◆ **To do**
Without any pictures, restate the lines from the one containing "What Blender Python" to the one containing "def row2z(row, Y): return", word for word, ends included.

Scripts that build scenes:
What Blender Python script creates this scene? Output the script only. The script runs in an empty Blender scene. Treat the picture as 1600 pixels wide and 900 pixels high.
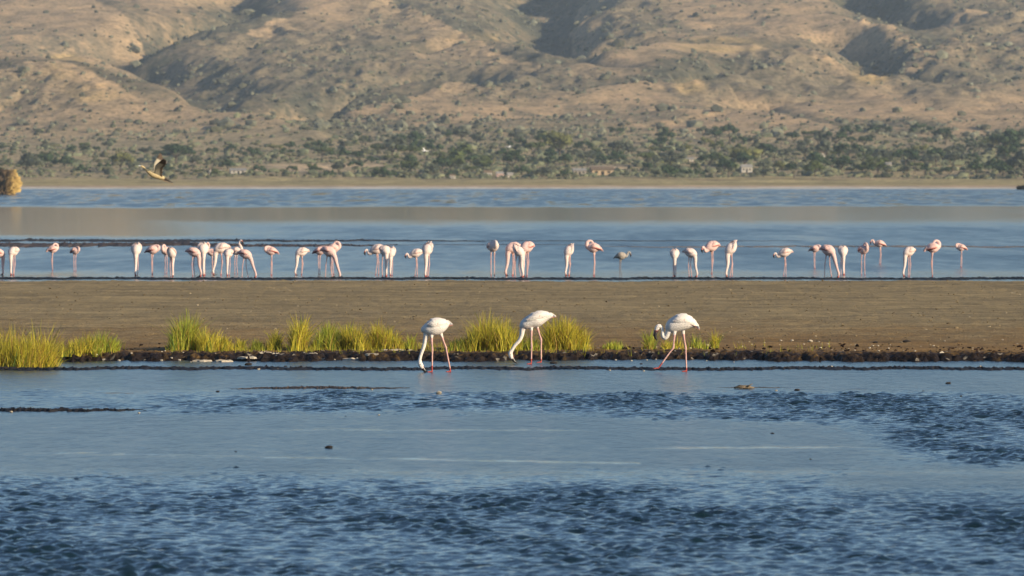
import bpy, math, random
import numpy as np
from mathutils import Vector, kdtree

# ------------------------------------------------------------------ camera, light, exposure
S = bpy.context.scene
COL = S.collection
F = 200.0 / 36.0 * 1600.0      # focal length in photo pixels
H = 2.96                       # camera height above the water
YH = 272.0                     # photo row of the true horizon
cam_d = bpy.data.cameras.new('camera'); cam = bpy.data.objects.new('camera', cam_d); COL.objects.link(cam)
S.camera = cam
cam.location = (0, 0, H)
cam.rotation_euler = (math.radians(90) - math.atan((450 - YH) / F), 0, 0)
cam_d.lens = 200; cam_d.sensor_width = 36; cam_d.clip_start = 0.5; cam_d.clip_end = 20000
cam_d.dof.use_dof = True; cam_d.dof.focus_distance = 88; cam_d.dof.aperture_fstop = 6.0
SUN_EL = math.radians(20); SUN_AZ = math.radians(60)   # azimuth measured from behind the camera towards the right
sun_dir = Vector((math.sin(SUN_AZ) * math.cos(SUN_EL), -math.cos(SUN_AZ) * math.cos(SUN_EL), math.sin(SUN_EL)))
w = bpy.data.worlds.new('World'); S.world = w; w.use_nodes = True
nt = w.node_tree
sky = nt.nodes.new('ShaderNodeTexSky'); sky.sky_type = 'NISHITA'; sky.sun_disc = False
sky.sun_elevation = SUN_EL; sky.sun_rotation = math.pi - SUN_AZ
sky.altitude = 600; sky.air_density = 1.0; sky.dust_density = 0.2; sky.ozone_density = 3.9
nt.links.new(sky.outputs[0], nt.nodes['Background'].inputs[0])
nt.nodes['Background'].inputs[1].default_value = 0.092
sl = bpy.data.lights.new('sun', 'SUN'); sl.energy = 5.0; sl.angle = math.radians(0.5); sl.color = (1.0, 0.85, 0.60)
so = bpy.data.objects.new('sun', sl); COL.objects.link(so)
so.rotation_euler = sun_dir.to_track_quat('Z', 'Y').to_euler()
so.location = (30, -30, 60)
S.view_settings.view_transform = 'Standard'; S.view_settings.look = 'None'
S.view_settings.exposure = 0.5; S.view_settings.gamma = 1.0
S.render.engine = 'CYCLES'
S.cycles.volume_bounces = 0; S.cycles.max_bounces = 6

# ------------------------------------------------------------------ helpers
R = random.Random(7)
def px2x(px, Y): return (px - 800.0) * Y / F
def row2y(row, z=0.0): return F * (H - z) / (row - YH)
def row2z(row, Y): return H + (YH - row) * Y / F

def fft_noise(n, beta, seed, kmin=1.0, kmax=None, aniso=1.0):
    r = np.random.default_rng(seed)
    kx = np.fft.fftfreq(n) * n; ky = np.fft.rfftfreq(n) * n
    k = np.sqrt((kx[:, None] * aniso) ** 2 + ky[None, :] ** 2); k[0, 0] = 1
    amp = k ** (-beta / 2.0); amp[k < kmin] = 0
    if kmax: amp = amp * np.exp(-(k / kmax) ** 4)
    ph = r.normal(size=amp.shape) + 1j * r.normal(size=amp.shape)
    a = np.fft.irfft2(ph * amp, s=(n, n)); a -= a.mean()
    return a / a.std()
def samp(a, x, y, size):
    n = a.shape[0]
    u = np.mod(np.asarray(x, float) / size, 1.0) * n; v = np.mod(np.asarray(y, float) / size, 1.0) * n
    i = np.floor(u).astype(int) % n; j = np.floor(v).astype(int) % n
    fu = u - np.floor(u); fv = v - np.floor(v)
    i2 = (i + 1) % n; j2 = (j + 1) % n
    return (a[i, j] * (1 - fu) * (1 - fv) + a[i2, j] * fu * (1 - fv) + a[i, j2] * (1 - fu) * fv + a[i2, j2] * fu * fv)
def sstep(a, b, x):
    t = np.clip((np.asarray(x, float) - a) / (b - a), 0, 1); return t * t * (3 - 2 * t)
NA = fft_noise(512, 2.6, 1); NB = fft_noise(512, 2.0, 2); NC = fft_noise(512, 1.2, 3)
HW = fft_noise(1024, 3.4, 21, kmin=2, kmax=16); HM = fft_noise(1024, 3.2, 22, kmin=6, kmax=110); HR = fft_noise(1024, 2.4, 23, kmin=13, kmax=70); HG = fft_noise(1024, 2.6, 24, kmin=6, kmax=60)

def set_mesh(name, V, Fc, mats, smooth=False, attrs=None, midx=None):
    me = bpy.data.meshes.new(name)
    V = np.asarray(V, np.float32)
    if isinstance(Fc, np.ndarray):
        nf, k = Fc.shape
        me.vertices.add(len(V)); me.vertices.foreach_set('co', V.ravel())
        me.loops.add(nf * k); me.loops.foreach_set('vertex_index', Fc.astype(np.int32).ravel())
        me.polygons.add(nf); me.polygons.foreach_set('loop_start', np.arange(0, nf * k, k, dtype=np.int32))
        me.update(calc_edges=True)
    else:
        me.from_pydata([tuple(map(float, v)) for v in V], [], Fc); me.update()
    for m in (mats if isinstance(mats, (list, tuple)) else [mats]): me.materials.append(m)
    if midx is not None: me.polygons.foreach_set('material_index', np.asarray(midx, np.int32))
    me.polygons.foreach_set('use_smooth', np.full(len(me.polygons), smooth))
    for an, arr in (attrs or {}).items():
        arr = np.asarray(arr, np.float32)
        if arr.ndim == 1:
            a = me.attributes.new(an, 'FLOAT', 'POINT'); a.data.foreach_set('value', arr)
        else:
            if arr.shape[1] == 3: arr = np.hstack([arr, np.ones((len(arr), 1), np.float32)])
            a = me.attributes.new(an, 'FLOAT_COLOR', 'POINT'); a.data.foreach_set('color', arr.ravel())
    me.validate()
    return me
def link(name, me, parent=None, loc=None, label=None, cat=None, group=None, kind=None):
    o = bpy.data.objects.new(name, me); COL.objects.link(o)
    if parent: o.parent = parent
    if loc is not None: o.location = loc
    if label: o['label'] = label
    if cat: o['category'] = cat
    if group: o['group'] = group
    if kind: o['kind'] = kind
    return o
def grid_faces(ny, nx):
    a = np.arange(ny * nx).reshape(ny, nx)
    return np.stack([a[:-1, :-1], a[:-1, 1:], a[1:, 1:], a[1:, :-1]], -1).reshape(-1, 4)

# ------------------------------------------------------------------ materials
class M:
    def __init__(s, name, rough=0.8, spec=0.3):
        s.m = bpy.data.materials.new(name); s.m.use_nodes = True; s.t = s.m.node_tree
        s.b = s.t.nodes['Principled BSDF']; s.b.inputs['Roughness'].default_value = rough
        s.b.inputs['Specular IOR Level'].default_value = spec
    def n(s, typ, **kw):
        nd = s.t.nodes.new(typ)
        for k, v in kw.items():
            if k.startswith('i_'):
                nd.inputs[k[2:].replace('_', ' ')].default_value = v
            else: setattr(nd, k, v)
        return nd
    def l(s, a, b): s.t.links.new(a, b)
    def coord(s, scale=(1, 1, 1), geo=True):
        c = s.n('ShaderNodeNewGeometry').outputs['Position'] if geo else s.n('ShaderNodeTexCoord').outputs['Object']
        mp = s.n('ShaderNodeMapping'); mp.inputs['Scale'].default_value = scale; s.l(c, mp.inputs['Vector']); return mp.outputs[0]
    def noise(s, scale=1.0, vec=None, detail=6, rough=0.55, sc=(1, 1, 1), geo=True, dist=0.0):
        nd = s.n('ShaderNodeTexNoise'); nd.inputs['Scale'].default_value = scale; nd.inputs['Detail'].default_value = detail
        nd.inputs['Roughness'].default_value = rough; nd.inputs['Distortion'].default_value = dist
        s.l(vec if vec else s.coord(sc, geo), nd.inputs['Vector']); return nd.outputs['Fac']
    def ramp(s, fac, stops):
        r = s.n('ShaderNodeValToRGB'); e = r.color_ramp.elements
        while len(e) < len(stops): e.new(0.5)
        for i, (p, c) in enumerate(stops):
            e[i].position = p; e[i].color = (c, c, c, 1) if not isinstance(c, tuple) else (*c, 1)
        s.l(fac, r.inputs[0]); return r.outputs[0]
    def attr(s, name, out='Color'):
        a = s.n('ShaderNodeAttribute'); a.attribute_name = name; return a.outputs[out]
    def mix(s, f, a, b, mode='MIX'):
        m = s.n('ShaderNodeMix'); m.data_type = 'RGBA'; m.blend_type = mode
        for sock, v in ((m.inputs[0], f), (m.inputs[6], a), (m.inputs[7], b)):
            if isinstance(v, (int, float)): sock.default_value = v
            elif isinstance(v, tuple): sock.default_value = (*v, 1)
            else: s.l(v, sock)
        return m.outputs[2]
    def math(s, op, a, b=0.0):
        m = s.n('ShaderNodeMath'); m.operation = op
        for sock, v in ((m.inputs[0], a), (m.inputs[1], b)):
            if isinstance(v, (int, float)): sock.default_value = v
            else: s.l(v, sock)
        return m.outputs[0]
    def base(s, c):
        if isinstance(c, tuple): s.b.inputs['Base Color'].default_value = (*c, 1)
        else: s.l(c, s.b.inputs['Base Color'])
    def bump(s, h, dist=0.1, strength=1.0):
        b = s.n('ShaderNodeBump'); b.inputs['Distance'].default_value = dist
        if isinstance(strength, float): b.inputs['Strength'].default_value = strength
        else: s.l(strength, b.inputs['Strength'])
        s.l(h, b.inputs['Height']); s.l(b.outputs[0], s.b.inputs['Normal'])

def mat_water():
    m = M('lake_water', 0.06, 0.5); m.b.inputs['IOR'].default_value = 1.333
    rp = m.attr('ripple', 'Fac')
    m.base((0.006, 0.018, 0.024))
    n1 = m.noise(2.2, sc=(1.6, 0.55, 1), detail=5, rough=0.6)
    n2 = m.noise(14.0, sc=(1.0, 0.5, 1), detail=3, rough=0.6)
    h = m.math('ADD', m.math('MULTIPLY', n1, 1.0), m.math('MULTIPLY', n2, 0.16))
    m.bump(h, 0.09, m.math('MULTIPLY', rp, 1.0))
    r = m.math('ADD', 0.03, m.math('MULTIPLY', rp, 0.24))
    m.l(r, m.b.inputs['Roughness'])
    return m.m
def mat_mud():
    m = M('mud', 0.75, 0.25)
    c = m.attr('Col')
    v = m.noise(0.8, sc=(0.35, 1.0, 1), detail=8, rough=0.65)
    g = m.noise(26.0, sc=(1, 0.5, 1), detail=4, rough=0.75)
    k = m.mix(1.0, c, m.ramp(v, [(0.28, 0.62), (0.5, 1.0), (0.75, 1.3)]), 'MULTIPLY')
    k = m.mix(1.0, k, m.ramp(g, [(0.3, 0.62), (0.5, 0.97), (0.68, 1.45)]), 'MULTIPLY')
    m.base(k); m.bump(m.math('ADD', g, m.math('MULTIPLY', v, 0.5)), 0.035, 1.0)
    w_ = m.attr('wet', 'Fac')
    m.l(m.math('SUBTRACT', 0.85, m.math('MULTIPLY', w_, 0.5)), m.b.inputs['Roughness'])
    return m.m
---
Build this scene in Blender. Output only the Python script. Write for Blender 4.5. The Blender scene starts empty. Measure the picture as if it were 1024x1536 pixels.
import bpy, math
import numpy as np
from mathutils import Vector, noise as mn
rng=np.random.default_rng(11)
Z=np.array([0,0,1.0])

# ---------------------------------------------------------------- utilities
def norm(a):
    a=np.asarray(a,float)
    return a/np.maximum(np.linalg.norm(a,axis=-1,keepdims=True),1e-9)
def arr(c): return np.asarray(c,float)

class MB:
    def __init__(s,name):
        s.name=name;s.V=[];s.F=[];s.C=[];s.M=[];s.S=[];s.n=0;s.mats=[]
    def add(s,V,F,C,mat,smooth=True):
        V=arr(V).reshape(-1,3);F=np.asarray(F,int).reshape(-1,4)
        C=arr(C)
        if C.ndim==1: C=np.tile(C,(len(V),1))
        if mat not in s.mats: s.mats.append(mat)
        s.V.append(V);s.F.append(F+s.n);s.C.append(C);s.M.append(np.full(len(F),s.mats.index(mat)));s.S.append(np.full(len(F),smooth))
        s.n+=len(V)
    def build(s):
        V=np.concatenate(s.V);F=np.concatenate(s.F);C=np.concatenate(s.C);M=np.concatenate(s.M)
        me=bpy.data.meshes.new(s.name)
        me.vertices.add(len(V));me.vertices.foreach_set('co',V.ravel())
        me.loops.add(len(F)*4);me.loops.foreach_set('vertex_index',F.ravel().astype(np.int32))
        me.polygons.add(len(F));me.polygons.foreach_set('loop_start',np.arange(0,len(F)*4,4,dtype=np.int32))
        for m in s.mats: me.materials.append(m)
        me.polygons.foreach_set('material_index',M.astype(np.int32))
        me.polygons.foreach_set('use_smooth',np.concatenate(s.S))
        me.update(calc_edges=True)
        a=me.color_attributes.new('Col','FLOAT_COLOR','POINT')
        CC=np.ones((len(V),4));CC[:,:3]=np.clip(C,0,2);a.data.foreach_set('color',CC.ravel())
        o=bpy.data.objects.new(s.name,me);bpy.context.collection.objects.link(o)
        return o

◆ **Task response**
What Blender Python script creates this scene? Output the script only. The script runs in an empty Blender scene. Treat the picture as 1600 pixels wide and 900 pixels high.
import bpy, math, random
import numpy as np
from mathutils import Vector, kdtree

# ------------------------------------------------------------------ camera, light, exposure
S = bpy.context.scene
COL = S.collection
F = 200.0 / 36.0 * 1600.0      # focal length in photo pixels
H = 2.96                       # camera height above the water
YH = 272.0                     # photo row of the true horizon
cam_d = bpy.data.cameras.new('camera'); cam = bpy.data.objects.new('camera', cam_d); COL.objects.link(cam)
S.camera = cam
cam.location = (0, 0, H)
cam.rotation_euler = (math.radians(90) - math.atan((450 - YH) / F), 0, 0)
cam_d.lens = 200; cam_d.sensor_width = 36; cam_d.clip_start = 0.5; cam_d.clip_end = 20000
cam_d.dof.use_dof = True; cam_d.dof.focus_distance = 88; cam_d.dof.aperture_fstop = 6.0
SUN_EL = math.radians(20); SUN_AZ = math.radians(60)   # azimuth measured from behind the camera towards the right
sun_dir = Vector((math.sin(SUN_AZ) * math.cos(SUN_EL), -math.cos(SUN_AZ) * math.cos(SUN_EL), math.sin(SUN_EL)))
w = bpy.data.worlds.new('World'); S.world = w; w.use_nodes = True
nt = w.node_tree
sky = nt.nodes.new('ShaderNodeTexSky'); sky.sky_type = 'NISHITA'; sky.sun_disc = False
sky.sun_elevation = SUN_EL; sky.sun_rotation = math.pi - SUN_AZ
sky.altitude = 600; sky.air_density = 1.0; sky.dust_density = 0.2; sky.ozone_density = 3.9
nt.links.new(sky.outputs[0], nt.nodes['Background'].inputs[0])
nt.nodes['Background'].inputs[1].default_value = 0.092
sl = bpy.data.lights.new('sun', 'SUN'); sl.energy = 5.0; sl.angle = math.radians(0.5); sl.color = (1.0, 0.85, 0.60)
so = bpy.data.objects.new('sun', sl); COL.objects.link(so)
so.rotation_euler = sun_dir.to_track_quat('Z', 'Y').to_euler()
so.location = (30, -30, 60)
S.view_settings.view_transform = 'Standard'; S.view_settings.look = 'None'
S.view_settings.exposure = 0.5; S.view_settings.gamma = 1.0
S.render.engine = 'CYCLES'
S.cycles.volume_bounces = 0; S.cycles.max_bounces = 6

# ------------------------------------------------------------------ helpers
R = random.Random(7)
def px2x(px, Y): return (px - 800.0) * Y / F
def row2y(row, z=0.0): return F * (H - z) / (row - YH)
def row2z(row, Y): return H + (YH - row) * Y / F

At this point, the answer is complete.